The Crocodile Hunter: Collision Course

Crikey! Synergy at its strangest comes to fruition in The Crocodile Hunter: Collision Course, the new movie featuring the infamous Steve Irwin and his wife Terri. The Irwins have a wildly popular show on cable that plays on the near-maniacal enthusiasm of Steve, coupled with the level-headedness of Terri. The show consists of watching Steve handle all sorts of deadly creatures while they both talk about the importance of conservation. Collision Course is no different. In what is probably a wise decision, director John Stainton decided to let the Irwins be themselves, and wrapped a story around them. There are no pretensions of any sort of quality other than having fun, and in this way, the movie works. It even makes fun of itself at points. Characters are drawn broadly, the meshing of the "real" and "fake" portions of the movie are shoddy, but Steve Irwin is Steve Irwin, handling animals like he has some sort of death wish.

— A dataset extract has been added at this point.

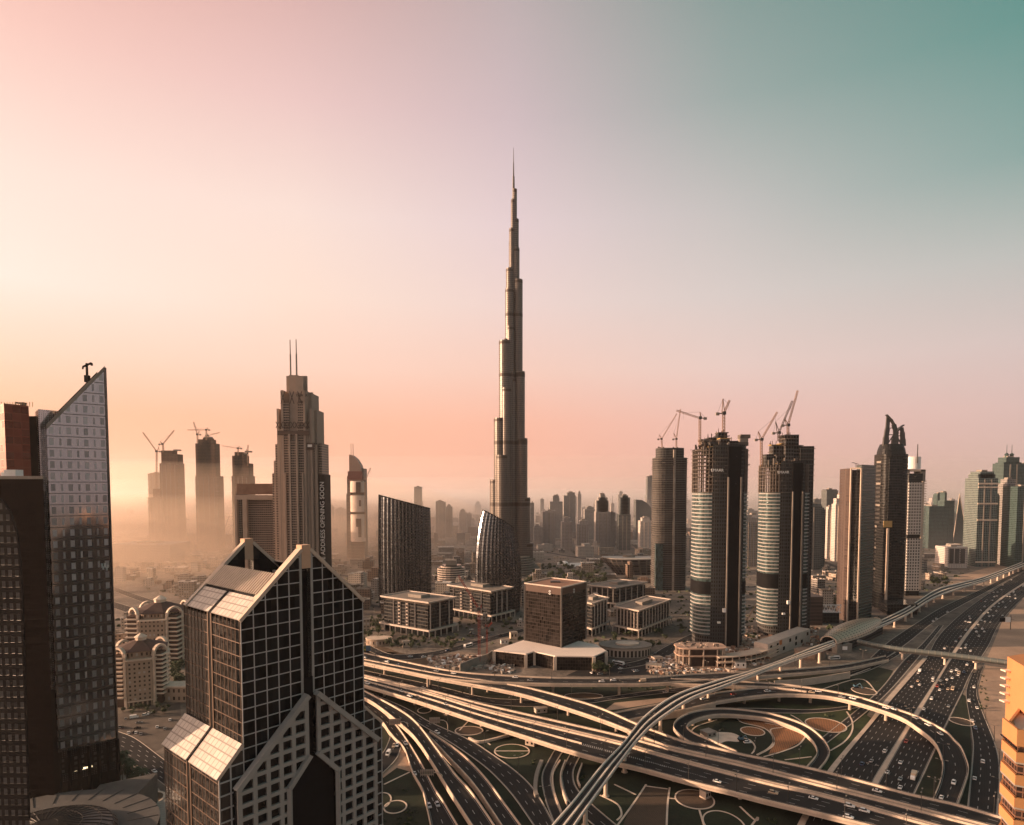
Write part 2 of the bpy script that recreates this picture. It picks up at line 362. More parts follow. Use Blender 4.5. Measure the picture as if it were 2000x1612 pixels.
def road(name, label, cat, far, near, z, lanes=2, elevated=True, th=1.7, par=1.15, piers=(), n=72, kind=None, dash=True, pw=.5, pier_w=2.6, plabel=None, wall_to_ground=False, sidekerb=True, deck=None):
    """far / near: picture tracks of the two outer edges"""
    dz = par if elevated else 0.0
    A = edge_world(far, z, dz, n); B = edge_world(near, z, dz, n)
    ROADS[label] = (A, B)
    if elevated:
        mid = (A[n // 2] + B[n // 2]) / 2
        root = thing(name, label, cat, (mid.x, mid.y, 0))
    else: root = None
    m = MB()
    for i in range(n - 1):
        w0 = (A[i] - B[i]).length / 3.6; w1 = (A[i + 1] - B[i + 1]).length / 3.6
        m.face([A[i], B[i], B[i + 1], A[i + 1]], 0, [(0, i), (w0, i), (w1, i + 1), (0, i + 1)])
        if elevated:
            dn = [Vector((p.x, p.y, max(p.z - th, .0) if not wall_to_ground else 0)) for p in (A[i], B[i], B[i + 1], A[i + 1])]
            m.face([A[i], A[i + 1], dn[3], dn[0]], 1); m.face([B[i], dn[1], dn[2], B[i + 1]], 1)
            m.face([dn[0], dn[3], dn[2], dn[1]], 1)
    dk = m.build('road_deck' if elevated else name, [deck or MAT['asphalt'], MAT['concrete']], root)
    if not elevated: tag(dk, kind='structure'); dk['label'] = label
    def side(E, O, h, w, zz=0.0):
        mm = MB()
        for i in range(n - 1):
            q = []
            for j in (i, i + 1):
                d = O[j] - E[j]; d.z = 0; d.normalize(); a = E[j]; b = E[j] + d * w
                q.append((Vector((a.x, a.y, a.z + zz)), Vector((b.x, b.y, b.z + zz)), Vector((b.x, b.y, b.z + h)), Vector((a.x, a.y, a.z + h))))
            for k in range(4): mm.face([q[0][k], q[0][(k + 1) % 4], q[1][(k + 1) % 4], q[1][k]])
        return mm
    if elevated:
        for E, O in ((A, B), (B, A)):
            side(E, O, par, pw, -.3).build('parapet', MAT['pale'], root)
            rl = MB()                                                    # handrail on slender posts over the parapet
            for i in range(n - 1):
                d = (O[i] - E[i]); d.z = 0; d.normalize(); o_ = d * (pw / 2)
                rl.bar(E[i] + o_ + Vector((0, 0, par + .45)), E[i + 1] + o_ + Vector((0, 0, par + .45)), .12)
            rl.build('handrail', MAT['dull'], root)
    elif sidekerb:
        for E, O in ((A, B), (B, A)):
            k_ = side(E, O, .16, .55, .0).build('kerb', MAT['kerb']); tag(k_, kind='structure')
    # markings
    mk = MB(); ln = [0.0]
    Cn = [(a + b) / 2 for a, b in zip(A, B)]
    for i in range(1, n): ln.append(ln[-1] + (Cn[i] - Cn[i - 1]).length)
    def at(s_, f):
        s_ = min(max(s_, 0), ln[-1] - 1e-3); j = 0
        while ln[j + 1] < s_: j += 1
        t = (s_ - ln[j]) / (ln[j + 1] - ln[j])
        a = A[j].lerp(B[j], f); b = A[j + 1].lerp(B[j + 1], f)
        p = a.lerp(b, t); d = (b - a); d.z = 0; d.normalize()
        return p, d
    if dash:
        step = 12.0
        for k in range(1, lanes):
            s_ = 2.0
            while s_ < ln[-1] - 5:
                p, d = at(s_, k / lanes); q, _ = at(s_ + 4.0, k / lanes); x = Vector((-d.y, d.x, 0)) * .17; u = Vector((0, 0, .03))
                mk.face([p - x + u, p + x + u, q + x + u, q - x + u]); s_ += step
        e = 1.2 if elevated else .9
        for sgn in (0, 1):
            for i in range(n - 1):
                w = (A[i] - B[i]).length; f0 = e / w if sgn == 0 else 1 - e / w
                p = A[i].lerp(B[i], f0); q = A[i + 1].lerp(B[i + 1], f0); d = (q - p).normalized(); x = Vector((-d.y, d.x, 0)) * .10; u = Vector((0, 0, .03))
                mk.face([p - x + u, p + x + u, q + x + u, q - x + u])
    if mk.f:
        o = mk.build('lane_markings', MAT['paint'], root)
        if not elevated: tag(o, kind='structure')
    for s_ in piers:
        p, d = at(s_ * ln[-1], .5); x = Vector((-d.y, d.x, 0)); w = min((A[0] - B[0]).length, 9) * .33
        zt = p.z - th; pm = MB()
        if zt < 1.2: continue
        pm.tube((p.x, p.y, 0), (p.x, p.y, zt - 1.2), pier_w / 2 * .9, pier_w / 2 * .8, 10)
        a, b = p - x * pier_w * .45, p + x * pier_w * .45; c, e_ = p - x * w, p + x * w; y = d * .9
        pm.hexa([(a - y).to_2d().to_tuple() + (zt - 1.2,), (b - y).to_2d().to_tuple() + (zt - 1.2,), (b + y).to_2d().to_tuple() + (zt - 1.2,), (a + y).to_2d().to_tuple() + (zt - 1.2,),
                 (c - y).to_2d().to_tuple() + (zt,), (e_ - y).to_2d().to_tuple() + (zt,), (e_ + y).to_2d().to_tuple() + (zt,), (c + y).to_2d().to_tuple() + (zt,)])
        pm.build('pier', MAT['concrete'], root)
    return root, A, B, at, ln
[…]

The "plot" of the movie, by Stainton and Holly Goldberg Sloan (Whispers: An Elephant's Tale, The Secret Life of Girls) involves a top secret satellite beacon that landed in Australia after the satellite exploded. CIA agents Wheeler (Lachy Hulme, Let's Get Skase, Four Jacks) and Archer (Kenneth Ransom, Black & White: A Love Story, There Goes My Baby) go there to locate this beacon with the help of Jo Buckley (Kate Beahan, Lost Souls, Chopper). Unbeknownst to them, a large crocodile terrorizing the farm of Brozzie Drewett (Magda Szubanski, Babe: Pig in the City, Babe) swallowed the probe. Brozzie wants to get rid of the croc, but Sam Flynn (David Wenham, Better Than Sex, Moulin Rouge) won't let her. Instead, he calls the Irwins out to relocate the croc. For most of the movie, the Irwins and the rest of the cast do not meet. The Irwins are first seemingly wandering around doing what they do before the go to capture and move the nasty croc. The other people are trying to track the crocodile.

Stainton even films them differently. He uses a wider lens for the cast, so it is actually like a film, while using a documentary style shot for the Irwins. This means that the scenes with Irwin are no different than his television show. So is there a point to watching this movie? Well, definitely not for the story. The level of sophistication and type of jokes found here point towards a very young demographic. Children should enjoy this movie the most, since it has plenty of amusing things for them as well as animals. And Stainton uses the Irwins to push their message of conservation as well as their vast knowledge of Australian wildlife. When the two stories converge at the end, it is not too successful. Steve Irwin may be amusing in his own strange way, but he is not a good actor, as some quick outtakes at the end show. Still, the other so-called actors pale in comparison to him. For the most part, Collision Course is a fairly low-tech movie that coasts by on the tremendous personality of its star. On a superficial level it is actually pretty enjoyable.

Haro Rates It: Okay.
1 hour, 29 minutes, Rated PG for action violence/peril and mild language.